• _Goal_:
You are to retype all of the data exactly as it appears.

+++ Information shown

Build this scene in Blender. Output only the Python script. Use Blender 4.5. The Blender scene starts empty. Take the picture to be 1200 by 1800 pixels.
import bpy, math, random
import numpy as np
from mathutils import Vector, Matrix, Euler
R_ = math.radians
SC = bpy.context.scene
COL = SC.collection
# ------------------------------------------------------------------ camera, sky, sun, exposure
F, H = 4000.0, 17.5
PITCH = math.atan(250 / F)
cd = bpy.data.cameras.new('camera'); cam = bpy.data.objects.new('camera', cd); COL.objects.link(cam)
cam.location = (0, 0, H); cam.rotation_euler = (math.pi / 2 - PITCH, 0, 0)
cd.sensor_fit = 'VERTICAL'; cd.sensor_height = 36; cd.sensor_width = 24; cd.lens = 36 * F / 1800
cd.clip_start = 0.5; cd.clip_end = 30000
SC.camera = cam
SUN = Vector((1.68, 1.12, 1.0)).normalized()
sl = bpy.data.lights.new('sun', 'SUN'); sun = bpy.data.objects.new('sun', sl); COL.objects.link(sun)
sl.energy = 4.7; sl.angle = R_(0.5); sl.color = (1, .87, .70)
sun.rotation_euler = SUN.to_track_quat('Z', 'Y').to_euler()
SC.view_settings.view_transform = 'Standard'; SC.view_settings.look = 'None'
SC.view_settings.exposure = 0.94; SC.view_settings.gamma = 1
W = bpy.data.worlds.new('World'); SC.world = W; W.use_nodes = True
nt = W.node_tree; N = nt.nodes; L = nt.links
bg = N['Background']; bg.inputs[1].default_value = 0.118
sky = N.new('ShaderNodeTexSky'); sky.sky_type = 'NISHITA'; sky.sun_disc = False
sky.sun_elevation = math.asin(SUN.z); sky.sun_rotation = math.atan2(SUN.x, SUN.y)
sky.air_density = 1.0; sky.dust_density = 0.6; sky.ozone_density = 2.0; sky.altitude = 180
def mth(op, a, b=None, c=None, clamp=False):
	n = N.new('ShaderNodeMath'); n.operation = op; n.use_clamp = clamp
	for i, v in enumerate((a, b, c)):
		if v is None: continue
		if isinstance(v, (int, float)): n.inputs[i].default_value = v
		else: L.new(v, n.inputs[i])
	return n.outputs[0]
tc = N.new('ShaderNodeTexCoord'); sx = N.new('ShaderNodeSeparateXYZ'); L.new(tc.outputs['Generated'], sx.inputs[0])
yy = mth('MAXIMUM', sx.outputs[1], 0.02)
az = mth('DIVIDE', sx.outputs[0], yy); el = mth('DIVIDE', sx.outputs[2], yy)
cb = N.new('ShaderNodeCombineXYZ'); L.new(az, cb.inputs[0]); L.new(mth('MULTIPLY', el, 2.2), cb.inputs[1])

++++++

• _Result below_:
Build this scene in Blender. Output only the Python script. Use Blender 4.5. The Blender scene starts empty. Take the picture to be 1200 by 1800 pixels.
import bpy, math, random
import numpy as np
from mathutils import Vector, Matrix, Euler
R_ = math.radians
SC = bpy.context.scene
COL = SC.collection
# ------------------------------------------------------------------ camera, sky, sun, exposure
F, H = 4000.0, 17.5
PITCH = math.atan(250 / F)
cd = bpy.data.cameras.new('camera'); cam = bpy.data.objects.new('camera', cd); COL.objects.link(cam)
cam.location = (0, 0, H); cam.rotation_euler = (math.pi / 2 - PITCH, 0, 0)
cd.sensor_fit = 'VERTICAL'; cd.sensor_height = 36; cd.sensor_width = 24; cd.lens = 36 * F / 1800
cd.clip_start = 0.5; cd.clip_end = 30000
SC.camera = cam
SUN = Vector((1.68, 1.12, 1.0)).normalized()
sl = bpy.data.lights.new('sun', 'SUN'); sun = bpy.data.objects.new('sun', sl); COL.objects.link(sun)
sl.energy = 4.7; sl.angle = R_(0.5); sl.color = (1, .87, .70)
sun.rotation_euler = SUN.to_track_quat('Z', 'Y').to_euler()
SC.view_settings.view_transform = 'Standard'; SC.view_settings.look = 'None'
SC.view_settings.exposure = 0.94; SC.view_settings.gamma = 1
W = bpy.data.worlds.new('World'); SC.world = W; W.use_nodes = True
nt = W.node_tree; N = nt.nodes; L = nt.links
bg = N['Background']; bg.inputs[1].default_value = 0.118
sky = N.new('ShaderNodeTexSky'); sky.sky_type = 'NISHITA'; sky.sun_disc = False
sky.sun_elevation = math.asin(SUN.z); sky.sun_rotation = math.atan2(SUN.x, SUN.y)
sky.air_density = 1.0; sky.dust_density = 0.6; sky.ozone_density = 2.0; sky.altitude = 180
def mth(op, a, b=None, c=None, clamp=False):
	n = N.new('ShaderNodeMath'); n.operation = op; n.use_clamp = clamp
	for i, v in enumerate((a, b, c)):
		if v is None: continue
		if isinstance(v, (int, float)): n.inputs[i].default_value = v
		else: L.new(v, n.inputs[i])
	return n.outputs[0]
tc = N.new('ShaderNodeTexCoord'); sx = N.new('ShaderNodeSeparateXYZ'); L.new(tc.outputs['Generated'], sx.inputs[0])
yy = mth('MAXIMUM', sx.outputs[1], 0.02)
az = mth('DIVIDE', sx.outputs[0], yy); el = mth('DIVIDE', sx.outputs[2], yy)
cb = N.new('ShaderNodeCombineXYZ'); L.new(az, cb.inputs[0]); L.new(mth('MULTIPLY', el, 2.2), cb.inputs[1])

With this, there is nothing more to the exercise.